I'm blogging a series on this at the moment, but the basic gist of it is that there are actions (what I do), constants (the global rules of the world), rules (specific arbitrary limits), conditions (for completing victories), loops (reactions to actions), dynamics (informal groups of loops) and segments (formal groups of dynamics).
I think feedback is important too though. The thing about the passive play of Foursquare and ChromaRoma is that they are so passive that I barely remember I#'m playing them. This means they're a distraction (from the engagement hierarchy) and have no real way of doing anything deeper with me other than acting as Gamificating Air Miles.

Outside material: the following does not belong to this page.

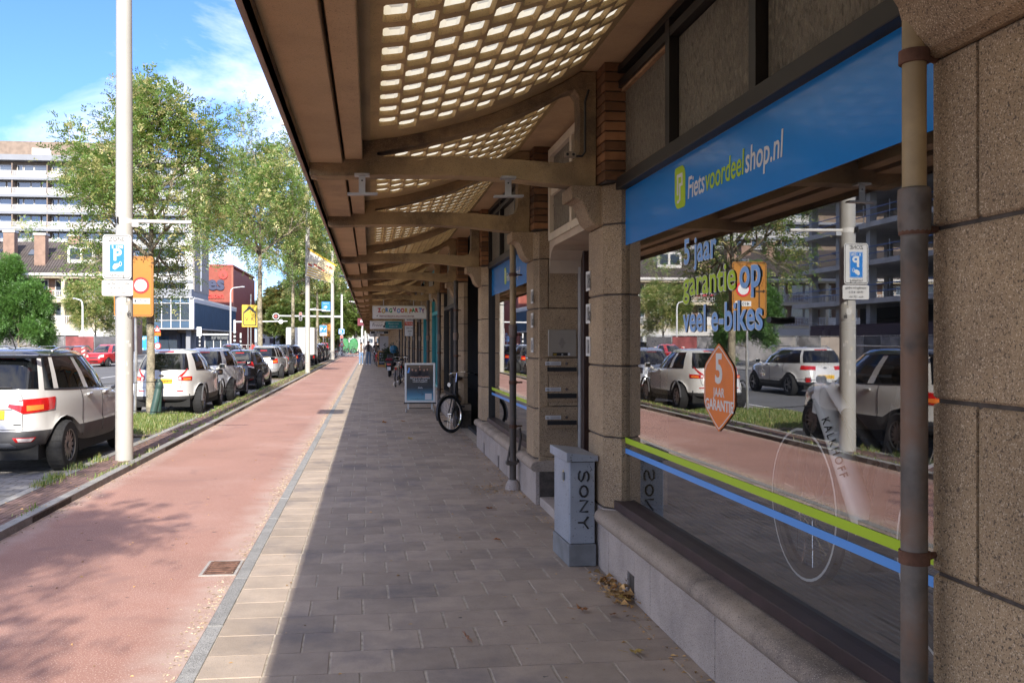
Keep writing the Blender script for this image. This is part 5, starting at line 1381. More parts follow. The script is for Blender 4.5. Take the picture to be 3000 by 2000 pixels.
m_curtain = M('curtain', (0.58, 0.58, 0.56), rough=0.9, var=0.05, vscale=1)
m_bluecl = M('blue_cladding', (0.035, 0.085, 0.15), rough=0.5, var=0.12, vscale=.6)
m_rooft = M('roof_tile', (0.105, 0.088, 0.082), rough=0.85, var=0.2, vscale=1.2)
m_balrail = M('balcony_rail', (0.60, 0.59, 0.57), rough=0.6, var=0.03)

# tall apartment slab with balconies
rs_ = random.Random(9)
tw = thing('apartment_tower', 'long grey apartment slab with rows of white balconies behind the tiled roof', 'building', (0, 0, 0))
X1, Y0, YD = -28.8, 150.0, 13.2
X0 = -112.0
MB().box(X0, X1 - .02, Y0 + 1.6, Y0 + YD, 3.0, 31.0).build('core', m_bbrown, tw)
MB().box(X1 - .0, X1 + .25, Y0 + .1, Y0 + YD, 9.7, 31.4).build('end_wall', M('end_wall', (0.30, 0.275, 0.25), rough=.9, var=.12, vscale=.8), tw)
MB().box(X1 - 1.3, X1 - .02, Y0 + .12, Y0 + .5, 9.7, 31.0).build('corner_pier', m_bwhite, tw)
MB().tube([(X1 + .35, Y0 + 5, 10), (X1 + .35, Y0 + 5, 31)], .16, 6).build('downpipe', m_alu, tw)
FLH = 2.72; nfl = 8
MB().box(X0, X1, Y0 - .1, Y0 + 1.7, 30.55, 31.45).build('roof_fascia', m_bgrey, tw)
MB().box(X0, X1 - 12.5, Y0 + 2.5, Y0 + 9, 31.45, 34.1).build('roof_house', m_bbrown, tw)
MB().box(X1 - 26.0, X1 - 23.0, Y0 + 2.35, Y0 + 2.5, 31.6, 33.0).build('roof_panel', m_bwhite, tw)
MB().box(X1 - 12.0, X1 - 9.5, Y0 + 3, Y0 + 9, 31.45, 36).build('lift_house', m_bcream, tw)
for xo in (-38.0, -20.3, -30.5): MB().tube([(X1 + xo, Y0 + 3, 31.4), (X1 + xo, Y0 + 3, 38.2 if xo != -30.5 else 34)], .07, 5).build('mast', m_steel, tw)
q = MB()
for k in range(5): q.tube([(X1 - 45 + k * 2.2, Y0 + 2, 35.6 - k * .1), (X1 - 44.2 + k * 2.2, Y0 + 2, 36.3 - k * .15)], .05, 4); q.tube([(X1 - 44.6 + k * 2.2, Y0 + 2, 31.4), (X1 - 44.6 + k * 2.2, Y0 + 2, 36)], .05, 4)
q.build('railing', m_steel, tw, kind='stuff')
# one balcony bay as shared meshes, copied per bay and floor
def bay_meshes(wide, variant):
    W_ = wide; f = MB(); g_ = MB(); cu = MB()
    f.box(0, .16, 0, 1.6, 0, FLH - .5, 1)
    f.box(0.16, W_, .02, .12, .0, .12); 
    x = .35
    if variant == 0: parts = [(.35, 1.3, 1), (1.4, W_ * .55, 0), (W_ * .56, W_ - .2, 0)]
    else: parts = [(.35, W_ * .45, 0), (W_ * .47, W_ * .74, 0), (W_ * .78, W_ - .35, 1)]
    fr = MB()
    for a, b, door in parts:
        fr.ringprism([(a, .05 if door else .75), (b, .05 if door else .75), (b, FLH - .55), (a, FLH - .55)], [(a + .09, (.05 if door else .75) + .09), (b - .09, (.05 if door else .75) + .09), (b - .09, FLH - .64), (a + .09, FLH - .64)], 'y', 1.42, 1.52)
        g_.box(a + .09, b - .09, 1.45, 1.48, (.14 if door else .84), FLH - .64)
        if rs_.random() < .6: cu.box(a + .1, lerp(a, b, rs_.uniform(.35, .95)), 1.53, 1.56, (.14 if door else .84), FLH - .64)
        if not door: f.box(a, b, 1.44, 1.50, 0, .75, 0)
    rail = MB(); rail.box(0, W_, .0, .06, .98, 1.06); rail.box(0, W_, .0, .06, .12, .20)
    n = int(W_ / .17)
    for k in range(n): rail.box(k * W_ / n, k * W_ / n + .085, .015, .045, .2, .98)
    return f.mesh('frame', [m_bwhite, m_bbrown]), fr.mesh('window', m_bwhite), g_.mesh('pane', m_wglass), (cu.mesh('curtain', m_curtain) if cu.f else None), rail.mesh('railing', m_balrail)
BV = [bay_meshes(5.4, v) for v in (0, 1, 0, 1, 0, 1)]
for fl in range(nfl):
    z = 30.55 - FLH * (fl + 1) + .0
    MB().box(X0, X1 - .0, Y0 - .05, Y0 + 1.7, z - .42, z).build('balcony_slab', m_bgrey, tw)
    for b in range(8):
        x = X1 - 1.3 - 5.4 * (b + 1)
        v = BV[rs_.randrange(6)] if b % 2 == 0 else BV[rs_.randrange(6)]
        fo = link('bay_wall', v[0], tw, (x, Y0, z)); wo = link('window', v[1], tw, (x, Y0, z)); link('pane', v[2], wo)
        if v[3]: link('curtain', v[3], wo)
        link('railing', v[4], tw, (x, Y0, z))
# glass and blue clad podium under the slab
pod = thing('office_podium', 'blue clad low office block with a glass corner under the apartment slab', 'building', (0, 0, 0))
MB().box(-70, -28.9, 148.6, 195, 3.7, 8.55).build('core', m_bluecl, pod)
MB().box(-70, -28.4, 147.8, 195, 8.55, 8.75).build('roof_edge', m_alu, pod)
MB().box(-70, -28.6, 147.9, 163, 8.75, 10.0).build('grey_band', m_bgrey, pod)
MB().box(-70, -28.3, 148, 195, 3.5, 3.7).build('soffit', m_bconc, pod)
for k in range(48):   # ribs of the cladding along the street side
    MB().box(-28.9, -28.45, 149.2 + k * .955, 149.2 + k * .955 + .62, 3.72, 7.85).build('cladding_panel', m_bluecl, pod)
    MB().box(-28.9, -28.30, 149.2 + k * .955, 149.2 + k * .955 + .62, 7.85, 8.7).build('top_panel', m_balrail, pod)
MB().box(-28.9, -28.3, 148.2, 149.0, 3.7, 8.5).build('corner_post', m_balrail, pod)
for k in range(22):
    x = -28.9 - 1.46 * k
    MB().box(x - .06, x + .06, 147.9, 148.3, 3.7, 8.55).build('mullion', m_balrail, pod)
    for z0, z1, mt in ((3.75, 4.9, m_bluecl), (4.95, 7.65, m_wglass), (7.7, 8.5, m_bluecl)): MB().box(x - 1.40, x - .06, 148.15, 148.22, z0, z1).build('facade_panel', mt, pod)
MB().box(-70, -28.9, 147.95, 148.3, 4.88, 4.97).build('rail', m_balrail, pod); MB().box(-70, -28.9, 147.95, 148.3, 7.63, 7.73).build('rail', m_balrail, pod)
MB().box(-33.0, -29.6, 148.6, 148.7, 5.0, 7.4).build('painted_lit_interior', M('painted_lit_room', (0.35, 0.48, 0.50), var=.3, vscale=.8), pod)  # pale colour stands in for a lit room, no lamp inside
MB().box(-32.4, -30.2, 148.4, 148.5, 5.5, 6.2).build('blue_screen', M('blue_screen', (0.05, 0.35, 0.65), var=.1), pod)
for k in range(12):
    MB().box(-29.9, -29.2, 150 + k * 3.9, 150.7 + k * 3.9, 0, 3.5).build('column', m_bgrey, pod)
MB().box(-70, -31.5, 151, 195, 0, 3.5).build('ground_floor', m_wglass, pod)
MB().box(-70, -33.0, 152, 194, 0.02, 3.48).build('dark_core', m_dark, pod)
MB().box(-39.0, -33.6, 147.2, 147.4, .2, 2.4).build('mural', M('mural', (0.02, 0.30, 0.62), rough=.6, var=.1, tint=((.45, .62, .72), .9, .5, .62), vscale=2), pod)
# red brick office
rb = thing('brick_office', 'windowless dark red brick office with large letters on its wall', 'building', (0, 0, 0))
MB().box(-55, -30.2, 200, 237, 0, 17.9).build('wall', m_redb, rb)
MB().box(-30.2, -29.8, 200.0, 201.2, 0, 17.95).build('corner_pier', M('corner_brick', (0.38, 0.13, 0.09), rough=.9, var=.08), rb)
for k in range(44): MB().box(-30.2, -29.82, 201.4 + k * .81, 201.4 + k * .81 + .55, 0, 17.3).build('cladding_panel', m_redp, rb)
MB().box(-55, -29.8, 199.9, 237.2, 17.9, 18.3).build('parapet', m_redb, rb)
text(rb, 'sees', 4.2, (-38.9, 199.75, 12.9), M('letter_navy', (0.035, 0.045, 0.10), rough=.5), FACE_CAM, bold=.04, ext=.12)
text(rb, 'advocaten', 1.75, (-38.9, 199.8, 11.0), M('letter_red', (0.62, 0.05, 0.04), rough=.5), FACE_CAM, bold=.02, ext=.08)
q = MB(); q.rings([[(-31.9 + r_ * math.cos(2 * math.pi * k / 24), y_, 16.1 + r_ * math.sin(2 * math.pi * k / 24)) for k in range(24)] for r_, y_ in ((.95, 199.9), (.95, 199.7))], 0, True, True); q.build('logo_disc', M('letter_red', (0.62, 0.05, 0.04)), rb)
text(rb, 'e', 1.5, (-32.35, 199.65, 15.65), m_redb, FACE_CAM, bold=.03, ext=.04)
# cream block of flats with tiled roof
cr = thing('cream_flats', 'cream three storey flats with balconies, tiled roof and brick chimneys', 'building', (0, 0, 0))
CX0, CX1, CY = -75.0, -28.2, 104.0
MB().box(CX0, CX1, CY + 1.5, CY + 11, 0, 8.95).build('wall', m_brick2, cr)
MB().prism([(CY - .1, 9.12), (CY + 6.2, 13.2), (CY + 12.4, 9.12)], 'x', CX0, CX1).build('roof_deck', m_rooft, cr)
ro = bpy.data.objects['roof_deck']
q = MB()
for r_ in range(22):      # tile courses
    t0, t1 = r_ / 22, (r_ + 1) / 22
    y0, y1 = CY - .15 + 6.35 * t0, CY - .15 + 6.35 * t1 + .03; z0, z1 = 9.13 + 4.12 * t0, 9.13 + 4.12 * t1
    q.add([(CX0, y0, z0 + .10), (CX1, y0, z0 + .10), (CX1, y1, z1 + .03), (CX0, y1, z1 + .03), (CX0, y0, z0), (CX1, y0, z0)], [(0, 1, 2, 3), (4, 5, 1, 0)])
for k in range(int((CX1 - CX0) / .3)):   # rolls down the slope
    x = CX0 + k * .3
    q.add([(x, CY - .2, 9.2), (x + .12, CY - .2, 9.28), (x + .12, CY + 6.2, 13.36), (x, CY + 6.2, 13.26)], [(0, 1, 2, 3)])
q.build('roof_tiles', m_rooft, ro, kind='stuff')
MB().box(CX0 - .2, CX1 + .25, CY - .45, CY + .05, 8.85, 9.14).build('gutter', m_bwhite, cr)
MB().box(CX0, CX1, CY - .2, CY + 1.5, 8.62, 8.85).build('eaves_soffit', m_bcream, cr)
MB().box(CX0, CX1, CY - .1, CY + 12.5, 13.15, 13.32).build('ridge', m_rooft, cr) if False else None
for x, y, hh in ((-32.3 - 8.3, CY + 2.4, 14.1), (-46.6, CY + 4.8, 14.2), (-43.6, CY + 5.2, 13.9), (-37.0 + 2.2, CY + 6.4, 14.2), (-56, CY + 3, 14.2)):
    c_ = MB().box(x - .6, x + .6, y - .5, y + .5, 10, hh - .25).build('chimney', m_brick2, cr); MB().box(x - .68, x + .68, y - .58, y + .58, hh - .25, hh).build('chimney_cap', m_bconc, c_)
ch = MB().box(-37.6, -36.4, CY + 1.2, CY + 2.3, 9.8, 13.55).build('chimney', m_brick2, cr); MB().box(-37.7, -36.3, CY + 1.1, CY + 2.4, 13.5, 13.75).build('chimney_cap', m_bconc, ch)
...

I think passive play isn't really that interesting when you get right down to it, because by definition there's not much work involved.
Posted by: Tadhg | 09 February 2011 at 03:19 PM
Reiner Knizia (about the most successful board game designer there is) has a very good quote: "When playing a game, the goal is to win, but it is the goal that is important, not the winning."

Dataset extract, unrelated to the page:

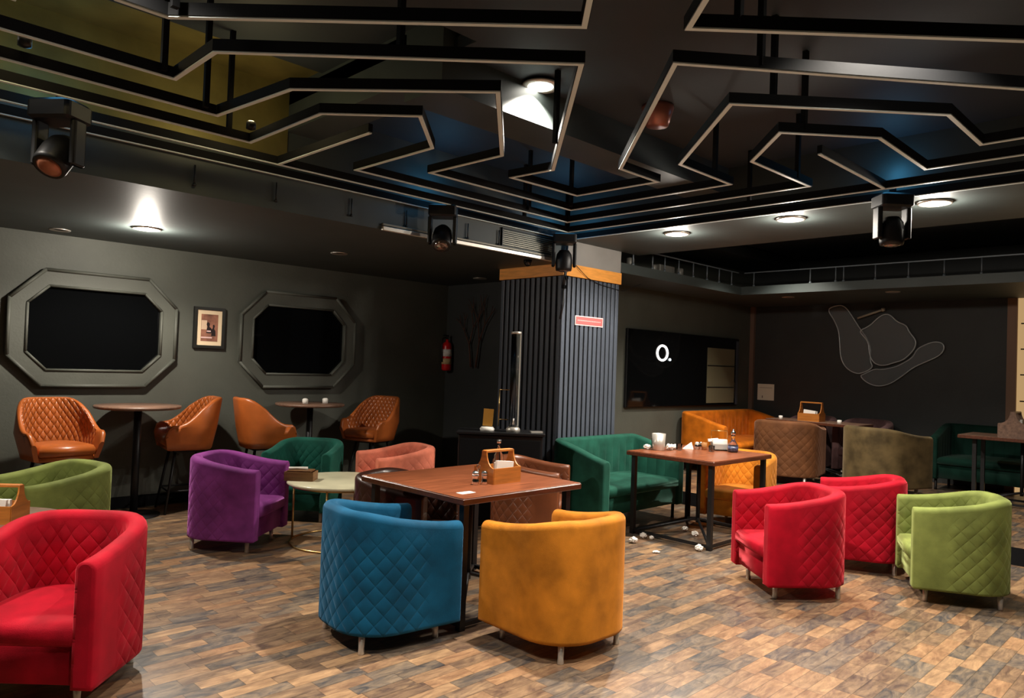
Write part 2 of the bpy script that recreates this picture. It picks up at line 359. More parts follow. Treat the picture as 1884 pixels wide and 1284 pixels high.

Posted by: Karl Bunyan | 10 February 2011 at 02:43 AM
Nicely put.
Posted by: Tadhg | 10 February 2011 at 05:20 AM
I think this is pretty much right in the context of games as a specific subset of interactive media, but I'd only point out that not everything that gets called a game actually *is*. By these definitions, many art games are not games, even though they're often placed under that banner. Interactive works can involve a lack of a win condition for purposes of expression, commentary, or narrative and this is entirely legitimate, if not necessary. As you point out, having a way to win leads to optimizing for the mechanical rule set, and as long as that is the focus of behavior, emotional response will be difficult to inspire (though, that removal does not need to necessarily be done by the designer - a moment that suddenly causes the player to shift perspective away from winning is sufficient. See: Train). People have a hard time getting attached to rules: I'm not going to blink about sacrificing a game piece if I'm optimizing for a victory condition; I will hesistate before sacrificing a character that I enjoy the *experience* of being around though.
@Pete, I think if you view things somewhat more atomically, you'll find that those four things are indeed necessary in all games. Even your unramping tetris game has a goal; not to let the blocks fill up the screen, that is, not to lose.
And a game without feedback is not playable. In tetris, the block falling down the screen is feedback, having the block move when you push a button is feedback, the button actually depressing when you push it is feedback even, an so on. You just plain can't have interactivity without feedback; only static, unchanging media can get away without feedback mechanisms, without it you have no way of entering an input. Certainly you can have bad feedback, or fuzzy feed back, but if there's nothing there, there is no way to interact with anything. If you were to try to construct a game with the least possible amount of feedback possible, it would essentially be something that at seemingly random simply shouted out "You win!" but even that is a form of feedback, and given enough time with said game, assuming there was an underlying mechanic for making the game go "You win!" people would be able to work out the rules of the game and eventually master it by optimizing for the "You Win!" conditions.